It is a well-established fact that the widely-diversified transportation sector including airline companies, railroads, truckers, shippers to name a few, has struggled for the better part of 2017. Sector participants have been plagued by a number of headwinds like disruptions from back-to-back hurricanes, the devastating earthquake in Mexico, declining automotive volumes, issues related to customer dissatisfaction and high costs (labor as well as fuel).

The lackluster performance of the sector in the first nine months of the year can be seen from the graph below. The chart clearly indicates that the sector has climbed only 8.8%, underperforming the S&P 500 Index, which appreciated 12.6% over the same period.

Uptrend Over the Last Few Months

However, matters have been changing for the better over the past few months on the back of several tailwinds. We are optimistic about the fact that the sector has outperformed the S&P 500 index in a month. It has gained 6.8% compared with the S&P 500 index that advanced 3.5% over the same time frame.

Railroads Poised for a Great 2018

Railroads have been benefiting since the beginning of 2017 after struggling for the past couple of years. The prime factors contributing to this improved scenario are increased coal and intermodal revenues.

Particularly with Donald Trump’s presidency, the coal industry is seeing better days. The President is aiming to revive the industry by relaxing regulations, which were hurting its prospects.

The rise in natural gas prices is also favorable to boosting demand for coal. Moreover, per the U.S. Energy Information Administration (EIA), coal production in the United States will increase in 2018. Since revenues from coal contribute significantly to the railroads’ top line, any positive development for the commodity means good news for the sector.

Apart from coal, the scenario pertaining to another key source of revenues for railroads and intermodal, has improved by leaps and bounds this year. In fact, intermodal shipments are expected to grow 4.2% in 2018. This in turn will drive the top line for railroads.

Moreover, railroads like Union Pacific Corp. (UNP – Free Report) have hiked their quarterly dividend payouts this year, indicating their financial prosperity. The solid financial status of these companies bodes well for 2018.

Recovery of the U.S. economy is also likely to pave the way for railroads.

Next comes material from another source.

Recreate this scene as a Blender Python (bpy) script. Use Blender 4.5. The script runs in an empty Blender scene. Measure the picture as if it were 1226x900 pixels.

Notably, U.S. GDP is expected to increase by 2.4% in 2018, higher than what was achieved in the last two years. Generally, a buoyant domestic economy results in an uptick in rail shipments of goods across the United States.

The improved economic scenario is evident from the fact that in the third quarter of 2017, the domestic economy expanded at an impressive annual rate of 3%, per the latest report from the Commerce Department. The reading was above the consensus estimate of 2.6%.